Palace staffers and volunteers say that even today they know where a number of items are after spotting them in private homes. Some owners refuse to give stuff back, they say; others do so anonymously.

Then there's the clutter factor. Some families have simply run out of room to store their Hawaiian treasures. Descendants of Theo H. Davies, a 19th-century British sugar baron, returned four large ceremonial bowls, known as calabashes, he'd bought at auction. They'd been displayed both in the family's large home in Hampshire, England, and its home in Honolulu.
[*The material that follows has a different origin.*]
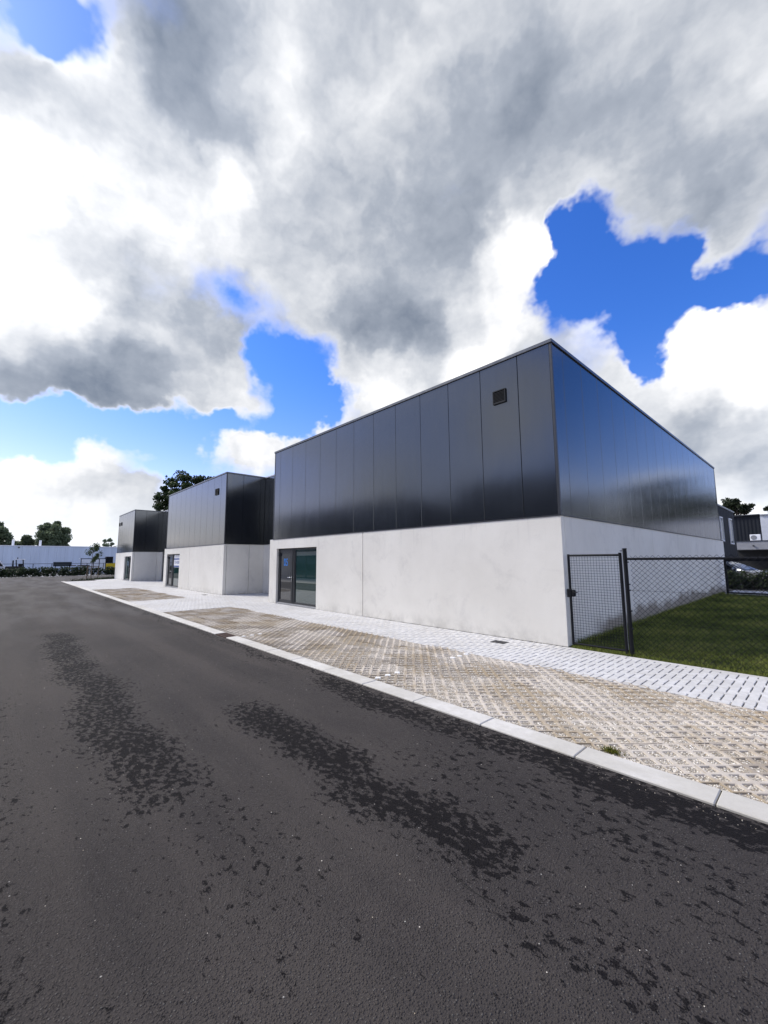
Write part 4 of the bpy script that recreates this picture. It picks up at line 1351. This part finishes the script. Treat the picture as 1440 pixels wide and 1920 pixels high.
def hedge(label, p0, p1, h, w, n, leaf, gap=0.0, seed=1):
    lr = random.Random(seed)
    t = thing('hedge', label, 'hedge', p0)
    d = Vector(p1) - Vector(p0)
    L = d.length
    u = d.normalized()
    v = Vector((-u.y, u.x, 0))
    cents = []
    m = MB()
    s = 0
    while s < L:
        hh = h * lr.uniform(.8, 1.08)
        b = u * s + v * lr.uniform(-.1, .1)
        m.tube([b - Vector((0, 0, .05)), b + Vector((lr.uniform(-.1, .1), lr.uniform(-.1, .1), hh * .8))], .02, 5, True, .008)
        for k in range(3):
            c = b + u * lr.uniform(-.15, .15) + v * lr.uniform(-w, w) * .5
            cents.append((c.x, c.y, hh * (.22 + .3 * k), w * lr.uniform(.6, .9) * (1 - gap * lr.random())))
        s += .28
    m.build('stems', 'bark', t, fix=False)
    q, f, tn = leaf_cloud(cents, n, (1, 1, .8), leaf)
    q[:, 2] = np.maximum(q[:, 2], 0.01)
    np_mesh('foliage', q, f, 'leaf_hedge', t, tn)


hedge('clipped dark hedge along the far side of the junction', (-58.2, -16, 0), (-58.2, -.9, 0), 1.0, .55, 9000, .10, .1, 1)
hedge('thin gappy hedge before the white shelter', (-58.2, -.7, 0), (-58.2, 1.6, 0), 1.0, .45, 1100, .085, .5, 2)
hedge('dark hedge stretch behind the sapling near the yellow machine', (-58.2, 1.8, 0), (-58.2, 12, 0), 1.05, .55, 6000, .10, .1, 3)
hedge('dark hedge in front of the parked cars at right', (-1.5, 20.7, 0), (6, 20.7, 0), .95, .5, 6500, .075, .25, 4)

hedge('tall dark shrub belt beyond the pine grove, mirrored in the hall side', (3, 82, 0), (52, 60, 0), 5.5, 2.6, 9000, .35, .1, 6)

# ------------------------------------------------------------------ far yard on the left
wh = thing('warehouse', 'long low pale blue metal warehouse behind the hedge', 'warehouse')
wx = -92.0
MB().box(wx - 20, -30, -.02, wx - .06, 40, 4.45).build('core', 'stucco_grey', wh)
sm = None
for i in range(58):
    if sm is None:
        sm = MB().cbox(0, 0, 0, .05, 1.19, 4.5, .01).build('wall_panel', 'sheet_blue', wh, (wx - .05, -30, 0)).data
    else:
        link('wall_panel', sm, wh, (wx - .05, -30 + i * 1.2, 0))
MB().box(wx - 20, -30.1, 4.505, wx + .12, 40, 4.60).build('roof', 'panel_white', wh)
for y in (-7.25, -3.62):
    MB().tube([(wx - .6, y, 4.6), (wx - .6, y, 5.6)], .17, 10).build('vent_pipe', 'panel_white', wh)
MB().box(wx + .002, -6.55, 4.15, wx + .12, -6.35, 4.35).build('wall_lamp', 'trim', wh)

# wire fence with thin rail
wf = thing('yard_fence', 'thin dark wire fence with posts behind the far hedge', 'fence', (-61, 0, 0))
for i in range(14):
    MB().tube([(0, -16 + i * 1.75, 0), (0, -16 + i * 1.75, 1.5)], .035, 6).build('post', 'fence_black', wf)
MB().tube([(0, -16, 1.48), (0, 6.75, 1.48)], .025, 6).build('rail', 'fence_black', wf)

# dark display board on legs
db = thing('notice_board', 'wide dark board on two legs above the far hedge', 'board', (-62, -2.65, 0))
MB().cbox(-.03, -.92, 1.13, .03, .92, 1.68, .01).build('board', 'container', db)
for y in (-.7, .7):
    MB().tube([(0.06, y, 0), (0.06, y, 1.3)], .04, 6).build('leg', 'fence_black', db)
# heap of dark rubble / timber next to it
hp = thing('timber_heap', 'low dark heap of timber between the board and the white shelter', 'heap', (-62, -1.0, 0))
lr = random.Random(5)
for i in range(12):
    y = lr.uniform(-.9, .5)
    z = .2 + (i % 4) * .28 + .1
    MB().cbox(-.6 + lr.uniform(-.2, .2), y - .12, z, .6, y + .3 + lr.uniform(0, .5), z + .12, .01).build('timber', 'rubble', hp)
MB().box(-.5, -1.0, -.02, .5, .7, .28).build('base', 'rubble', hp)

# white panelled shelter in a black frame
sh = thing('shelter', 'white panelled shelter with black steel frame behind the sapling', 'shelter', (-62, .55, 0))
for y in (-1.33, 0.0, .62, 1.33):
    MB().box(-.04, y - .035, 0, .04, y + .035, 2.05).build('post', 'fence_black', sh)
MB().box(-.06, -1.42, 2.052, .06, 1.42, 2.13).build('beam', 'fence_black', sh)
for a, b in ((-1.29, -.04), (.04, .58), (.66, 1.29)):
    for z0, z1 in ((.1, 1.02), (1.05, 2.0)):
        MB().box(-.012, a, z0, .012, b, z1).build('panel', 'panel_white', sh)
MB().box(-1.6, -1.4, 2.08, -.07, 1.4, 2.12).build('roof', 'panel_white', sh)

# yellow excavator
ex = thing('excavator', 'yellow excavator partly hidden by the farthest hall', 'excavator', (-63, 2.75, 0))
for s in (-.55, .55):
    tr = MB().prism([(-1.0, .05), (-1.15, .25), (-1.0, .45), (1.0, .45), (1.15, .25), (1.0, .05)], 'x', s - .18, s + .18)
    tr.build('track', 'rubber', ex)
MB().prism([(-.9, .6), (-.95, 1.1), (-.8, 1.42), (.2, 1.5), (.95, 1.2), (.95, .6)], 'x', -.7, .7).build('body', 'yellow_paint', ex)
cb = MB().box(.02, -.85, 1.50, .72, .0, 1.56).box(.02, -.85, 2.28, .72, .0, 2.36)
for x, y in ((.02, -.85), (.66, -.85), (.02, -.06), (.66, -.06)):
    cb.box(x, y, 1.5605, x + .06, y + .06, 2.2795)
cb = cb.build('cab', 'trim', ex)
MB().box(.05, -.82, 1.562, .69, -.03, 2.278).build('pane', 'car_glass', cb)
MB().tube([(-.3, .8, 1.3), (-.3, 1.9, 2.1), (-.3, 2.9, 1.4)], .14, 8).build('boom', 'yellow_paint', ex)
MB().tube([(-.3, 2.9, 1.45), (-.3, 2.6, .4)], .10, 8).build('arm', 'yellow_paint', ex)
MB().prism([(2.3, .05), (2.85, .05), (2.8, .45), (2.45, .5)], 'x', -.6, 0).build('bucket', 'rubber', ex)

# small dark loader with pale roof, and a white van cut by the left edge
ld = thing('forklift', 'dark forklift with pale roof behind the hedge at left', 'forklift', (-63, -7.0, 0))
MB().cbox(-.6, -.95, .25, .6, .75, 1.2, .08).build('body', 'rubber', ld)
for y, z1 in ((.05, 1.98), (.68, 1.98)):
    for x in (-.5, .5):
        MB().tube([(x, y, 1.15), (x, y - .08, z1)], .05, 6).build('cab_post', 'fence_black', ld)
MB().cbox(-.6, -.12, 1.98, .6, .8, 2.07, .03).build('cab_roof', 'panel_white', ld)
for x in (-.3, .3):
    MB().box(x - .06, -.35, .1, x + .06, -.22, 1.9).build('mast', 'fence_black', ld)
MB().tube([(0, .1, 2.07), (0, .1, 2.25)], .05, 8).build('beacon', 'fence_black', ld)
MB().cbox(-.3, .2, 1.2, .3, .6, 1.5, .05).build('seat', 'rubber', ld)
for y in (-.65, .5):
    for x in (-.62, .62):
        MB().tube([(x - .1, y, .3), (x + .1, y, .3)], .3, 14).build('wheel', 'rubber', ld)


def wheel(parent, x, y, z, r, w):
    wv = MB().tube([(x, y - w / 2, z), (x, y + w / 2, z)], r, 18).build('wheel', 'rubber', parent)
    MB().tube([(x, y - w / 2 - .006, z), (x, y - w / 2 + .004, z)], r * .62, 14).build('rim', 'steel', wv)


def car(name, label, cat, loc, rotz, paint, van=False):
    """front towards +X before rotation; body lofted across its width so the sides curve in at the top"""
    c = thing(name, label, cat, loc)
    c.rotation_euler.z = rotz
    if van:
        prof = [(-2.3, .35), (-2.32, 1.0), (-2.28, 1.9), (-2.1, 2.0), (.9, 2.0), (1.25, 1.85), (1.75, 1.15), (2.2, 1.0), (2.35, .75), (2.35, .35)]
    else:
        prof = [(-2.1, .32), (-2.18, .62), (-2.12, .95), (-1.75, 1.02), (-1.25, 1.38), (-.7, 1.46), (.1, 1.44), (.45, 1.33), (1.15, .98), (1.85, .86), (2.12, .66), (2.15, .32)]
    W_ = [(-.86, .82), (-.80, 1.0), (.80, 1.0), (.86, .82)]
    def sec(y, k):
        # the lower body keeps its width, the cabin draws in
        return [(x, y * (1.0 if z < 1.0 else 1.0 - .28 * (z - 1.0) / .5 * (0.35 if van else 1)), z) for x, z in prof]
    ys = (-.84, -.80, -.4, .4, .80, .84)
    shrink = (.96, 1, 1, 1, 1, .96)
    rows = [[(x * s, y_, .32 + (z - .32) * (s if s < 1 else 1)) for x, y_, z in sec(y, 0)] for y, s in zip(ys, shrink)]
    n = len(prof)
    vs = [p_ for r_ in rows for p_ in r_]
    fs = [(i * n + k, i * n + (k + 1) % n, (i + 1) * n + (k + 1) % n, (i + 1) * n + k) for i in range(len(rows) - 1) for k in range(n)]
    fs += [tuple(range(n))[::-1], tuple((len(rows) - 1) * n + k for k in range(n))]
    MB().add(vs, fs).build('body', paint, c, smooth=False)
    if van:
        ws = [(1.27, 1.80), (1.72, 1.17)]
        side = [(.55, 1.2), (.55, 1.78), (1.15, 1.78), (1.55, 1.2)]
        rear = [(-2.33, 1.15), (-2.315, 1.75)]
    else:
        ws = [(.50, 1.305), (1.10, 1.005)]
        side = [(-1.5, 1.03), (-1.1, 1.36), (.1, 1.38), (.85, 1.03)]
        rear = [(-1.72, 1.05), (-1.29, 1.36)]
    for nm, (a, b) in (('windscreen', ws), ('rear_window', rear)):
        dx, dz = b[0] - a[0], b[1] - a[1]
        L = math.hypot(dx, dz)
        nx, nz = (abs(dz) / L, abs(dx) / L)
        if nm == 'rear_window':
            nx = -nx
        o_ = .022
        q = []
        for (x, z) in (a, b):
            wv = .70 if z < 1.1 or van else .58
            q += [(x + nx * o_, -wv, z + nz * o_), (x + nx * o_, wv, z + nz * o_)]
        q2 = [(x - nx * .03, y, z - nz * .03) for x, y, z in q]
        MB().add(q + q2, [(0, 1, 3, 2), (4, 6, 7, 5), (0, 4, 5, 1), (2, 3, 7, 6), (0, 2, 6, 4), (1, 5, 7, 3)]).build(nm, 'car_glass', c)
    for s in (-1, 1):
        def yy(z):
            return s * (.845 if van else .845 - .235 * max(0, z - 1.0) / .5)
        q = [(x, yy(z) + s * .0, z) for x, z in side]
        q2 = [(x, yy(z) - s * .04, z) for x, z in side]
        MB().add(q + q2, [(0, 1, 2, 3), (7, 6, 5, 4), (0, 4, 5, 1), (1, 5, 6, 2), (2, 6, 7, 3), (3, 7, 4, 0)]).build('side_window', 'car_glass', c)
        MB().cbox(2.02 if not van else 2.2, s * .62 - .15, .62, 2.13 if not van else 2.34, s * .62 + .15, .76, .02).build('headlight', 'lamp_glass', c)
        MB().cbox(-2.18 if not van else -2.335, s * .66 - .12, .72, -2.06 if not van else -2.25, s * .66 + .12, .9, .02).build('tail_light', 'lamp_red', c)
        MB().cbox(.62, s * .92 - .09, 1.0, .74, s * .92 + .09, 1.12, .03).build('mirror', paint, c)
        for x in (-1.32, 1.34):
            wheel(c, x, s * .78, .31, .31, .2)
    return c


car('van', 'white van cut off by the left edge behind the hedge', 'van', (-64, -9.65, 0), R(90), 'panel_white', True)
car('car', 'silver car parked behind the rear hedge next to the hall', 'car', (-.55, 22.6, 0), R(-16), 'car_silver')
car('car', 'pale car parked at the right edge behind the rear hedge', 'car', (2.35, 23.6, 0), R(170), 'car_silver')

# ------------------------------------------------------------------ buildings beyond the lawn at right
bd = thing('black_building', 'black clad two storey building right behind the nearest hall', 'building')
MB().box(-9, 21.2, 0, -.56, 27.15, 4.58).build('core', 'backing', bd)
pm = None
for i in range(6):
    y = 21.2 + i * 1.0
    if pm is None:
        pm = MB().cbox(0, .006, 0, .05, .994, 4.6, .006).build('wall_panel', 'sheet_dark', bd, (-.555, y, 0)).data
    else:
        link('wall_panel', pm, bd, (-.555, y, 0))
MB().box(-9, 21.1, 4.605, -.46, 27.2, 4.69).build('coping', 'flash_light', bd)
for y0, y1, z0, z1 in ((24.7, 25.9, 2.5, 4.1), (21.5, 22.5, 2.6, 4.0)):
    w_ = MB().box(-.502, y0, z0, -.45, y0 + .06, z1).box(-.502, y1 - .06, z0, -.47, y1, z1).box(-.502, y0 + .071, z0, -.45, y1 - .071, z0 + .07).box(-.502, y0 + .071, z1 - .07, -.45, y1 - .071, z1).build('window', 'panel_white', bd)
    MB().box(-.503, y0 + .072, z0 + .072, -.49, y1 - .072, z1 - .072).build('pane', 'glass', w_)

gb = thing('grey_building', 'dark grey building with pale wing and garage canopy beyond the lawn', 'building')
MB().box(-9, 45.2, 0, -.62, 60, 5.75).build('wall', 'sheet_dark_x', gb)
MB().box(-9, 45.0, 5.755, -.62, 60, 5.85).build('coping', 'trim', gb)
MB().box(-.615, 45.1, 0, 10, 60, 5.72).build('pale_wing', 'stucco_light', gb)
MB().box(-.615, 44.95, 5.725, 10, 60, 5.80).build('coping', 'flash_light', gb)
cp = MB().box(-2.6, 41.2, 2.40, 6, 45.09, 3.12).build('canopy', 'stucco_grey', gb)
MB().box(-2.62, 41.15, 3.125, 6.02, 45.08, 3.19).build('roof_edge', 'trim', cp)
MB().tube([(-.95, 41.19, 2.72), (-.95, 41.05, 2.72)], .07, 8).build('lamp', 'trim', cp)
for x in (-2.58, -.02, 3.0, 5.85):
    MB().box(x, 41.25, 0, x + .14, 41.39, 2.398).build('post', 'stucco_grey', cp)
MB().box(-2.45, 44.9, 0, 5.9, 45.08, 2.398).build('garage_door', 'backing', gb)
ac = thing('air_conditioner', 'white air conditioning unit on the garage canopy roof', 'air conditioner', (-.85, 42.2, 3.19))
MB().cbox(-.36, -.2, .02, .36, .2, .58, .02).build('casing', 'panel_white', ac)
MB().tube([(-.1, -.215, .3), (-.1, -.195, .3)], .21, 18).build('fan_grille', 'stucco_grey', ac)
for x in (-.28, .28):
    MB().box(x - .03, -.2, 0, x + .03, .2, .019).build('foot', 'trim', ac)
Eventually, the family decided to donate them to the palace in 2006. "Nobody has a big enough house" to properly display them, says Joan Davies, the widow of Theo's grandson.

Alice Guild, one of the founders of the Friends of Iolani Palace, recalls opening the front door of her Honolulu home in the mid-1970s and finding an 18-inch package wrapped in butcher's paper and string on her doorstop. Inside was one of the long-missing wall escutcheons that someone had evidently pried off the palace. She thinks the donor left it anonymously because it was likely spoils from the overthrow.

"We never ask questions," says Princess Abigail. "Let's face it: [Donors'] relatives might have taken part in the looting."

Princess Abigail herself has bought back some treasures. At a Sotheby's auction in Switzerland in 1991, she placed the winning bid of 65,000 Swiss Francs (worth about $46,000 at the time) for a Knight's Grand Cross of the Order of Kamehameha I, which she then gave to the palace. The seller: a mysterious man known only as "Monsieur J.P.L."